Diriwayatkan dari Ibnu Abbas, ia berkata, “Rasulullah saw pernah mengerjakan shalat dzuhur dan ashar di Madinah, bukan karena ketakutan atau karena hujan.” Perawi (Sa’id) berkata, “Aku bertanya kepada Ibnu Abbas, ‘Mengapa beliau melakukan demikian? Ia menjawab, tidak memberatkan umat beliau.”[6]
Dalam hal ini ada keringanan bagi orang-orang yang memiliki udzur untuk menghilangkan kesulitan mereka, bukan untuk orang-orang yang tidak punya udzur. Ini adalah madzhab Ibnu Siri, dan Asyhab dari kalangan sahabat Malik. Al-Khattabi meriwayatkan pendapat tersebut dari al-Qaffal asy-Syasyi al-Kabir dari kalangan sahabat asy-Syafi’i, dari Ishaq al-Maruzi, dan dari segolongan ahli hadits. Pendapat ini dipilih oleh Ibnu al-Mundzir dan Ibnu Taimiyah.”[7]
Syaikhul Islam berkata, “Para buruh dan petani, jika pada waktu tertentu memberatkan mereka. Misalnya, air jauh dari tempat shalat. Jika mereka pergi kesana untuk bersuci, terbengkalailah pekerjaan yang dibutuhkan. Maka, mereka boleh mengerjakan shalat pada satu waktu dengan menjamak diantara dua shalat.”[8]

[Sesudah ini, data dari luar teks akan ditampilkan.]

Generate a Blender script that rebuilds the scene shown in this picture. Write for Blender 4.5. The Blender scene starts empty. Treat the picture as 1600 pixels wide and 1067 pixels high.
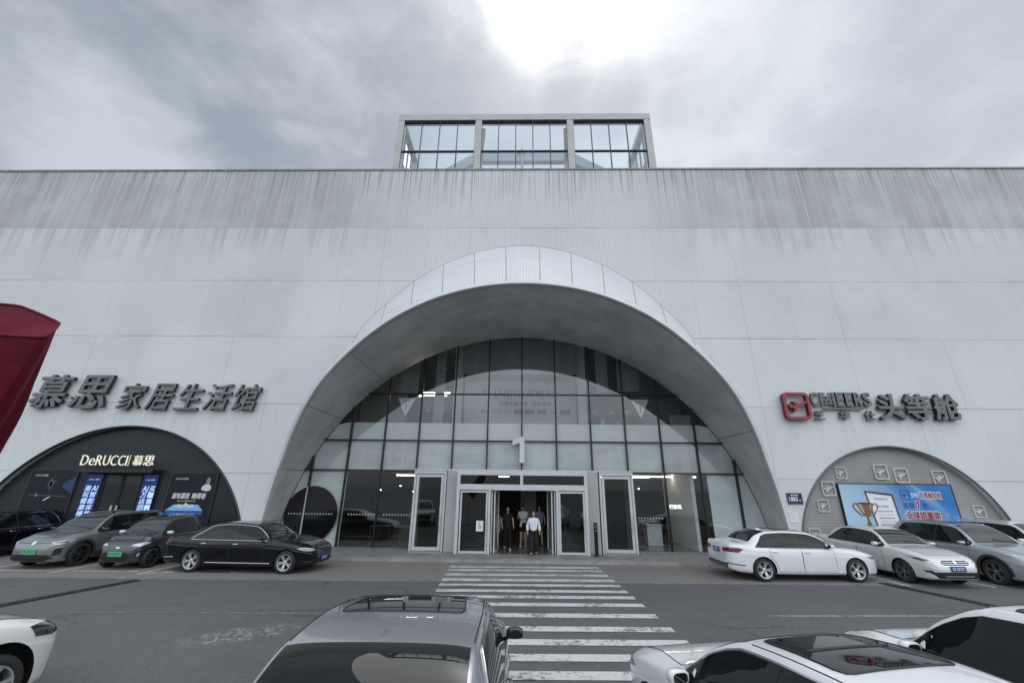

Menjamak Bagi Orang yang Sakit.
        Orang yang sakit boleh menjamak, yaitu orang yang merasa kesulitan mengerjakan tiap-tiap shalat tepat pada waktunya. Dasarnya adalah hadits Ibnu Abbas yang telah lalu, dan diqiyaskan dengan wanita mustahadhah. Telah diriwayatkan bahwa Nabi saw memerintahkan Hamnah binti Jahsi, ketika mengalami istihadhah yang sangat parah, dengan sabdanya:
Jika engkau mampu untuk mengakhirkan shalat dzuhur dan menyegerakan shalat ashar, kemudian engkau mandi ketika bersuci, dan engkau menggabungkan shalat zhuhur dan ashar, kemudian engkau mengakhirkan shalat maghrib dan menyegerakan shalat isya, kemudian engkau mandi dan menggabungkan diantara dua shalat, maka lakukanlah. . . “[9]
          Imam Malik dan Ahmad membolehkan orang yang sakit menjamak shalat dan ini adalah pendapat yang dipilih oleh Syaikhul Islam, tetapi asy-Syafi’i[10] melarangnya. Namun, pendapat yang membolehkan lebih kuat. Wallahu a’lam.

Sumber:
·         Shahih Fiqih Sunnah, karya Abu Malik Kamal bin as-Sayyid Salim, Jilid I



[1]  Shahih, diriwayatkan oleh Muslim (705)
[2]  Irwa’ al-Ghalil (III/40)
[3]  Sanadnya shahih, diriwayatkan oleh Malik (333)
[4]  Sanadnya shahih, diriwayatkan oleh al-Baihaqi (III/168)
[5]  Ibid
[6]  Shahih, diriwayatkan oleh Muslim (705) dan Ahmad (I/223)
[7]  Majmu’ al-Fatawa (XXIV/25), Syarh Muslim, tulisan an-Nawawi (II/3509)
[8]  Majmu’ al-Fatawa (XXI/458)
[9]  Dihasankan oleh al-Albani, diriwayatkan oleh Abu Dawud (287), at-Tirmidzi (128) dan Ibnu Majah (627) Silahkan lihat al-Irwa’ (188) Namun, yang jelas status kehasanannya masih perlu ditinjau kembali.